Richard Stallman's Mistaken Thinking on Copyright
Last Friday I had the honor of seeing Richard Stallman, or rms as he’s known in the computer underground, delivering a lecture about copyright in the digital age at UT.
First, a note on his appearance: I was near the back of a 300-person auditorium, but he looked fairly presentable. He has long hair and a ratty beard, but he was dressed in a clean, bright red shirt and slacks. He wore black Velcro shoes which he quickly slid out of. Another interesting visual was his perfectly spherical basketball-sized belly that stretched his shirt tight against his torso. It was truly amazing given his thin arms and legs!
And now onto the intellectual bits…
Stallman is a big believer in freedom, and he believes that software should be free (as in speech, not as in beer). Rather than referring to price, free software means the user is free to do what they please, namely modify and share. Here’s the definition from the horse’s mouth:
Free software is a matter of the users' freedom to run, copy, distribute, study, change and improve the software. More precisely, it refers to four kinds of freedom, for the users of the software: * The freedom to run the program, for any purpose (freedom 0). * The freedom to study how the program works, and adapt it to your needs (freedom 1). Access to the source code is a precondition for this. * The freedom to redistribute copies so you can help your neighbor (freedom 2). * The freedom to improve the program, and release your improvements (and modified versions in general) to the public, so that the whole community benefits (freedom 3). Access to the source code is a precondition for this.

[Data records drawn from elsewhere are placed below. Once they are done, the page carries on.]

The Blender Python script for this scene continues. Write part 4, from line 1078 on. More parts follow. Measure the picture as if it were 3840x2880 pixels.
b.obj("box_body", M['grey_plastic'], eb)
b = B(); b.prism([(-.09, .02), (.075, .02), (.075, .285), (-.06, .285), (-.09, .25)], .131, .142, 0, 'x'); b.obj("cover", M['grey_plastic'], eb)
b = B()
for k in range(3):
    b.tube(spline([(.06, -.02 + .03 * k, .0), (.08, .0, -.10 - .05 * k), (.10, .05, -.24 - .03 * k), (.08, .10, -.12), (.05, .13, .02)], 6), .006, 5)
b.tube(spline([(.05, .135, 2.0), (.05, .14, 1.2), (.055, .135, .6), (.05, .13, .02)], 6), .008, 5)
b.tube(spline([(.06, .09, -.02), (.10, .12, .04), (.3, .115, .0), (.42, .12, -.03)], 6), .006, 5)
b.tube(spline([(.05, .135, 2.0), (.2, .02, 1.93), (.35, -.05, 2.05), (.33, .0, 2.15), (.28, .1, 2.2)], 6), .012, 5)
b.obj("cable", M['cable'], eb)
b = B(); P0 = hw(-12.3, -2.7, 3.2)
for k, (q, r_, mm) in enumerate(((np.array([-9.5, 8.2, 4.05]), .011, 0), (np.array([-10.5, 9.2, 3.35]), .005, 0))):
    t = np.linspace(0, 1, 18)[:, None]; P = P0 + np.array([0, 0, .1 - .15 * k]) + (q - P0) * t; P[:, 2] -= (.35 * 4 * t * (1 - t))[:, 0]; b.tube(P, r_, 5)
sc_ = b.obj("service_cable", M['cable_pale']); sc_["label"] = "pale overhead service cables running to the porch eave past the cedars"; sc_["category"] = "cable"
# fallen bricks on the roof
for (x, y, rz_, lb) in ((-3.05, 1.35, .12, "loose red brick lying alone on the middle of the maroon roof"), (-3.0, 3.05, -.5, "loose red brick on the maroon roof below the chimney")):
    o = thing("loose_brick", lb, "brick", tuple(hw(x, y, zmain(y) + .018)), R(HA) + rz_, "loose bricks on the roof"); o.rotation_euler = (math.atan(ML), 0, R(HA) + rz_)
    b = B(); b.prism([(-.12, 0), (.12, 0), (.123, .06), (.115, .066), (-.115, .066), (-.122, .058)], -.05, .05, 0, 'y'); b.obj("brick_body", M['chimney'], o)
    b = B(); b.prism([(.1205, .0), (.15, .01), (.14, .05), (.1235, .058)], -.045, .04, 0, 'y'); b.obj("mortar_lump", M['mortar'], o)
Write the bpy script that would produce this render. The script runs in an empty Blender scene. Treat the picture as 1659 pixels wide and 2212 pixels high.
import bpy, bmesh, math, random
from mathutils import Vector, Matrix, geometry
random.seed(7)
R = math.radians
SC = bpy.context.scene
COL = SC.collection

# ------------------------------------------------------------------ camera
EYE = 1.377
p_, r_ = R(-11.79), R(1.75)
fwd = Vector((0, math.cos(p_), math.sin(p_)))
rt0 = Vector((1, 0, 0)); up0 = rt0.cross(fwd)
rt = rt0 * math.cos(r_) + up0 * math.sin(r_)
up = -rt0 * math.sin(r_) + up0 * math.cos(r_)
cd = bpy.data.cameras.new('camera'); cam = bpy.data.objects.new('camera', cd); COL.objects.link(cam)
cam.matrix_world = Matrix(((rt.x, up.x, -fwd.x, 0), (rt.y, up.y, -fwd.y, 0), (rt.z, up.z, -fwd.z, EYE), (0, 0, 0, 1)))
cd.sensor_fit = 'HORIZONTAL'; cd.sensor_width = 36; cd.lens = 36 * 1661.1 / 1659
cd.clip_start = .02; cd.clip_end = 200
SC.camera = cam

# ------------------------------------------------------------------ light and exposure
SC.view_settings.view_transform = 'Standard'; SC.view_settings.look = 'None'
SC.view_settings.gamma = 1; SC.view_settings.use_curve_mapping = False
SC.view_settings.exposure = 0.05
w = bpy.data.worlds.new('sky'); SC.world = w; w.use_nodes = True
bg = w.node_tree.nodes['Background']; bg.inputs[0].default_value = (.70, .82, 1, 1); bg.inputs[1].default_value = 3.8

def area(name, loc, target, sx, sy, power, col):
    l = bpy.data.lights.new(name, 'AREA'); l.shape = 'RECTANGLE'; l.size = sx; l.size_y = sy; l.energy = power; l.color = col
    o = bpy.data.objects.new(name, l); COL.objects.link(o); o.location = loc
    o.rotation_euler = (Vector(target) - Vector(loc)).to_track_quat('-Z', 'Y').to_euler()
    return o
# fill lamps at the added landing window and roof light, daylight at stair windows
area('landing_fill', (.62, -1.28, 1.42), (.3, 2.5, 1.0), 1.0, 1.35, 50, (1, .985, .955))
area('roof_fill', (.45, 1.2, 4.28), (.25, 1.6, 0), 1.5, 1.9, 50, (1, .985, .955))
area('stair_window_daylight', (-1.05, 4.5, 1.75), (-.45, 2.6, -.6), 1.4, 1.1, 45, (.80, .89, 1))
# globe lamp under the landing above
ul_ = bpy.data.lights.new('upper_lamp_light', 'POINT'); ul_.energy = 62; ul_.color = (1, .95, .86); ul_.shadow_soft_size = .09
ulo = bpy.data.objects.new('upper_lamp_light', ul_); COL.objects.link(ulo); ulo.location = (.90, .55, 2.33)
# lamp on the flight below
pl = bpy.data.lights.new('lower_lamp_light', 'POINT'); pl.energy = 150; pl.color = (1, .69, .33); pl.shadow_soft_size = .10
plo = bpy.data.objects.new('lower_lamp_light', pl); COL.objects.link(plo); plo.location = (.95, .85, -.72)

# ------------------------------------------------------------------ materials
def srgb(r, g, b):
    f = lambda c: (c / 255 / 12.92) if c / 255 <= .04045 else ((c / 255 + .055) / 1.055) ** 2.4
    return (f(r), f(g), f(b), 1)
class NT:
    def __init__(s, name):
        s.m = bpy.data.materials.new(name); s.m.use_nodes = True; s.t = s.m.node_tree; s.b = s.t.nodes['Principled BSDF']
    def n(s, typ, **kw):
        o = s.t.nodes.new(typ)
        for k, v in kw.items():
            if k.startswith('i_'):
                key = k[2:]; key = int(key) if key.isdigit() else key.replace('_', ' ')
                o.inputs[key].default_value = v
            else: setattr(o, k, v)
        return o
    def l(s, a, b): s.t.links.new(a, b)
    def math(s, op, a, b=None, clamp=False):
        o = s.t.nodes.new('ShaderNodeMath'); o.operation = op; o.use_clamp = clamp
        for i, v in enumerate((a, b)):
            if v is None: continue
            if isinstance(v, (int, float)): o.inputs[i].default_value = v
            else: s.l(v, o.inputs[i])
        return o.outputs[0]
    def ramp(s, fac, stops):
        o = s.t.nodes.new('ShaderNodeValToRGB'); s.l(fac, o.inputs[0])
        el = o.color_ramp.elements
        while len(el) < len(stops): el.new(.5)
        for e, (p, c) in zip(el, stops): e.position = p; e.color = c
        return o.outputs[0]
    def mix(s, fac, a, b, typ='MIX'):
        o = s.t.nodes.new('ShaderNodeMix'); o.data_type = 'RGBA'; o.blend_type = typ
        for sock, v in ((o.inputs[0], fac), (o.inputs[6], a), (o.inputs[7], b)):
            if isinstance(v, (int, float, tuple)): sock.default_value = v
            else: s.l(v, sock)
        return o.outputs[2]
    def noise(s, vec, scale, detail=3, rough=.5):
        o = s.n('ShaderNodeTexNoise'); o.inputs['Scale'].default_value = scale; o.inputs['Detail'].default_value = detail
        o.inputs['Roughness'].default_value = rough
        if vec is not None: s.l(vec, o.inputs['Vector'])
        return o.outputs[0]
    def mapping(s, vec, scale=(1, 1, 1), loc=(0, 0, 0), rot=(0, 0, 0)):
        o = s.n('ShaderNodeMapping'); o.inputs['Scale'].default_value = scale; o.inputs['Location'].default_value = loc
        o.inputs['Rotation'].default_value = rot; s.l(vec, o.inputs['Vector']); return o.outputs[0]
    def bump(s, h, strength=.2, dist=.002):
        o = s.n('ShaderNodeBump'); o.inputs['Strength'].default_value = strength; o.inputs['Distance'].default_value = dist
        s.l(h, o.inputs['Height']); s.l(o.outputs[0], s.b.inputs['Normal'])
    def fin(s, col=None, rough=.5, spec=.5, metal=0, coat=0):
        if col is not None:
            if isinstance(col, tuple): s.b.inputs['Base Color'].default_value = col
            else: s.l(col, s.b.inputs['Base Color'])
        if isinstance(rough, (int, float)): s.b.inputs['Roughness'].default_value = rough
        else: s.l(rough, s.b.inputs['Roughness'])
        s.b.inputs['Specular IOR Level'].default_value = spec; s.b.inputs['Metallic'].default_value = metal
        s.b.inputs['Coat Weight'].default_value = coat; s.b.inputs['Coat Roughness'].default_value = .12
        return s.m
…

His ideas are very extreme–likely galvanized by having to defend his position for 20+ years. I did not appreciate his call to “argue the moral high ground” which generally means “use emotion instead of logic.” To be sure, people make decisions based on emotion rather than logic, but his call-to-arms felt flimsy without proper reasoning to back the argument.
Along the emotional lines, he lividly proclaimed that ‘people who attack sharing are attacking society because sharing forms the bonds of society!’ “Sharing is good” he said in a moment that made me conjure kindergarten memories. He also evokes the positive nostalgia of browsing your friend’s library and borrowing a book. He mocked the idea of borrowing an e-book and, with the e-book, the entire e-reader that it is bound to. These ideas form the basis of his argument that sharing should continue with digital works.
After ruminating on the subject and discussing it with a few peers, I believe that Stallman had the right information but came to the wrong conclusion. The fundamental issue is sharing. Traditionally, sharing involves physical objects that cannot conform to his four freedoms; with physical objects there is only one copy of an item that cannot be easily replicated. He claims that a physical object is its own source code and the user is free to alter it and share the object. This is the first mistake: digital objects have recipes, blueprints, and materials that are the source code. Software today is a standalone product that you pay for–as with physical objects, the source will cost you.
Stallman’s second mistake comes when he equates the digital analog of sharing physical objects into modifying and distributing new copies. Physical objects can be modified and distributed, but the owner gives up the object (for some period of time) whenever they share. As time passes the item changes hands and wears (nicks, folds, scratches, pen marks, etc). If a user wants access to the physical object again, they have to get it back from the borrower or buy a new version. Stallman is not the only person to make this mistake. Currently, there are only two possibilities with digital work:
- DRM style: one user per purchase – no possibility of sharing
- Napster style: many users per purchase – sharing is common
We need a third method that truly mirrors traditional sharing. This digital system would allow you to share with your friends without retaining a copy for yourself.
Years ago, the music and motion pictures industries (digital media publishers) that are “losing sales” to piracy should have created a system that allows users to purchase one copy to do with as they please. A simple solution is to create a central web server that contains all available material. Access is then controlled based on holding the license to the material. If a person wants to share or sell media, the user should give up their license and pass it on. We could make the access control very user-friendly, virtually transparent, while providing ubiquitous access and promoting sales.
Sharing is good. We should foster the bonds of sharing. We should not proliferate copying.